Wise OneWise One Posts: 2,645
edited 10:43PM in EggHead Forum
'Cat fan, work your way UP to the temperature you desire. Start your fire with plenty of lump (don't be afraid to take it up to within an inch or two of the top of the firering) and then close your dome, open your vents and let the temperature climb and stay close by. When you get about 50 degrees (say around 190) from your desired temperature (using 240), start closing the vents down. Close your daisy wheel on top so that only about half the holes in the daisy are showing. Close the bottom to about 1/2". Then when the temperature gets within 20 degrees (220), close the bottom even a bit more. When the temperature gets where you want it (240) close the bottom vent down to about 1/8-1/4". If the temperature should drop , open it up an 1/8". It may still drop for a few minutes before starting to rise. Have faith. Don't be tempted to open it too much.
At some point during this process (say when you hit 200 or so) you can put the meat on (and your wood chips if you desire). When you do, put it on quickly and close the dome back. If you leave the dome open too long the fire will start to take off a bit on you. Leave the settings exactly the way it was before you put the meat on. Allow the temperature to stabilize again and continue to tweak it until your temperature is stabile at the temperature you want.
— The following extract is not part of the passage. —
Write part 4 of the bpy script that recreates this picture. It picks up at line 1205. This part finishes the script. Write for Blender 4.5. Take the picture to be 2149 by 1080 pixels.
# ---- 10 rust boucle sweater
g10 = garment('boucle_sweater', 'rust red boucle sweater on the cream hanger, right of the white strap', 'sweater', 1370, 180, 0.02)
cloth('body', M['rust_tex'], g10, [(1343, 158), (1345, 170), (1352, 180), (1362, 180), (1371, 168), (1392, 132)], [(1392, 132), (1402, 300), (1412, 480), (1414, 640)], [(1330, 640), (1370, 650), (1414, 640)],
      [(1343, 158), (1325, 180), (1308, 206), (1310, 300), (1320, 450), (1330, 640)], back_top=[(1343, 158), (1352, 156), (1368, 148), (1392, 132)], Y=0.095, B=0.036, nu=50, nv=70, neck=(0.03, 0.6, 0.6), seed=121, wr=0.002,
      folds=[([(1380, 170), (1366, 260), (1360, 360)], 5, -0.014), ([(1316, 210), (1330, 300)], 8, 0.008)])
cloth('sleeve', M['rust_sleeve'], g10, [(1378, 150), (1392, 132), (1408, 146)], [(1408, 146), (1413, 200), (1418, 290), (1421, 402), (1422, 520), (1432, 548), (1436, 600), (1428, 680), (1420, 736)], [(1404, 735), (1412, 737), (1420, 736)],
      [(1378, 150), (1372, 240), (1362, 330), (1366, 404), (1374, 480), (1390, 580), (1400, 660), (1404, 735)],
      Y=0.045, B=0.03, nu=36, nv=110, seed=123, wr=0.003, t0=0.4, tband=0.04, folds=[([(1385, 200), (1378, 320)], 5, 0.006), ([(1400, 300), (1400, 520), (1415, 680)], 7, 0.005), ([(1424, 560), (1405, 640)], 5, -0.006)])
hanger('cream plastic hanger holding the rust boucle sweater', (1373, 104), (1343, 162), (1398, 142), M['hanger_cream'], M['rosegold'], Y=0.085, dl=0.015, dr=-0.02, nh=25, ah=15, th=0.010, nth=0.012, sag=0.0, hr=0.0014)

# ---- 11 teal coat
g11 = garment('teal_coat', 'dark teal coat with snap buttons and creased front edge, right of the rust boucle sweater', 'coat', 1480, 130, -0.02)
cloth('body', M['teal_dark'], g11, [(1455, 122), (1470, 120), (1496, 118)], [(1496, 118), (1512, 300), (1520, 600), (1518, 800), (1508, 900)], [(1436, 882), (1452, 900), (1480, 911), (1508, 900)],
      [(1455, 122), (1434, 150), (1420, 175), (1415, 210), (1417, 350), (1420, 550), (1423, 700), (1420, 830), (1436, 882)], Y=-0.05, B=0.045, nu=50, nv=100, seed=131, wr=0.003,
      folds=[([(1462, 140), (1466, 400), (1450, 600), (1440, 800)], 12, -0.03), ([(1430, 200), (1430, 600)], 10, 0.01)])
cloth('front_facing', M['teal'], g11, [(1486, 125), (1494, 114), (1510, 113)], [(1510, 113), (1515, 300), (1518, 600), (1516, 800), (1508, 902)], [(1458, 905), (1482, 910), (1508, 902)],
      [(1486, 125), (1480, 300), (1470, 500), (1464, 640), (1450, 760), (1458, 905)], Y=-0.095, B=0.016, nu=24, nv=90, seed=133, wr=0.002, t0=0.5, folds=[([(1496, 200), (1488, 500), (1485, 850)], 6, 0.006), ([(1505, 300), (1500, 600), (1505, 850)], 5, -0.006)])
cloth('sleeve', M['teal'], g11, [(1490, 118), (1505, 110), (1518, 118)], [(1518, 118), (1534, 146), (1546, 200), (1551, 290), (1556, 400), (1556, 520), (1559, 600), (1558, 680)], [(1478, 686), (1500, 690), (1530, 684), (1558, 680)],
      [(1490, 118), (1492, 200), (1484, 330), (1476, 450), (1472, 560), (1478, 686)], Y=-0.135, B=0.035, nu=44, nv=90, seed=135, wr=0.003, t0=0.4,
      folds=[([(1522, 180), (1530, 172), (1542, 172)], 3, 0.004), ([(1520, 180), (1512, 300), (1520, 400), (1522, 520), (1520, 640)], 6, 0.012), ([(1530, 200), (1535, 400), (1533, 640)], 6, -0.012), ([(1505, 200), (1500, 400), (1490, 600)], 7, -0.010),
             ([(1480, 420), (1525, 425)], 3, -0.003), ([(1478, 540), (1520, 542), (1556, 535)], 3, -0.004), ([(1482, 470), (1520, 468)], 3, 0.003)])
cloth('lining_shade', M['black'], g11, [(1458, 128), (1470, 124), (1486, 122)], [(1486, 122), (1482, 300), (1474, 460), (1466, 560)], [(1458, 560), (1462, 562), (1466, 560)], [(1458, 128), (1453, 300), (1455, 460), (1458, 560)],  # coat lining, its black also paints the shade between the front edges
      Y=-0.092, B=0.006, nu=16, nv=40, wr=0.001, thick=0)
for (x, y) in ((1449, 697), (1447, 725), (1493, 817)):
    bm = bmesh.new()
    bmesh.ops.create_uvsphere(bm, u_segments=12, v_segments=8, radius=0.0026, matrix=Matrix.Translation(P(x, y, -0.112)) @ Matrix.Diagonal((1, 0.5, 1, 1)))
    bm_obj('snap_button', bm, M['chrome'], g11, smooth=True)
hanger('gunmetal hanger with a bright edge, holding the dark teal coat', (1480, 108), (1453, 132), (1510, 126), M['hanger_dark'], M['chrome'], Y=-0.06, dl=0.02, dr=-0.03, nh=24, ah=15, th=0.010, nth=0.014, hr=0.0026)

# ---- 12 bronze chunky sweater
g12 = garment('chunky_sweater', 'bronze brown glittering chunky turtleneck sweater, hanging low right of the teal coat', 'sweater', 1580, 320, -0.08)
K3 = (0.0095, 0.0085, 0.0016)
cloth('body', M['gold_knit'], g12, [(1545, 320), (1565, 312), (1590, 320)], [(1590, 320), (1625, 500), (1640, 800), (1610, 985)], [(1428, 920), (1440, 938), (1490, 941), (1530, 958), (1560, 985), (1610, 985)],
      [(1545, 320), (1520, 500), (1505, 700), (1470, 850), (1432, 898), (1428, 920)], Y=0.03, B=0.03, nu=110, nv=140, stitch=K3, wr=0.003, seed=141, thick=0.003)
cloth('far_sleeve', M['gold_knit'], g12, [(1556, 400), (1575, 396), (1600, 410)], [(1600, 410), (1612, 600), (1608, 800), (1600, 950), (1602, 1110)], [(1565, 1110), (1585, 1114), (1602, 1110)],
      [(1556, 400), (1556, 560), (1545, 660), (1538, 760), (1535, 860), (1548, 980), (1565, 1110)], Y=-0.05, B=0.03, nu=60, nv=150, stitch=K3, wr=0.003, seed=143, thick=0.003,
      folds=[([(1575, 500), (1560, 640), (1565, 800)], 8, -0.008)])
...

Once you adjust the vents give it 10 minutes to see what it is doing. After opening and closing the dome, give it ten minutes.
Then, once you have your temperature, leave it alone. Check it after 30 minutes and tweak again if necessary. Check in another 30 minutes. Once you have the same temperature for an hour, you know you are set. Leave it alone. Come back in about 8-10 hours and check the temperature of the meat and decide how it is coming along. If you're running out of time, you can always boost the temp at the end for an hour or so. Don't take it above 350 or you will wind up with too much burned meat.
I have learned that keeping it at 240 is not that difficult. Keeping it at 220 is harder. And oh yes, check your thermometer. One time I was having trouble keeping my temperature down to 240. After I completed my cook and the Egg had cooled, I noticed I was still registering 120. My thermometer was off by 35 degrees and I was cooking at a dome temeprature of 205. It held it nicely once stabilized but that was way too low.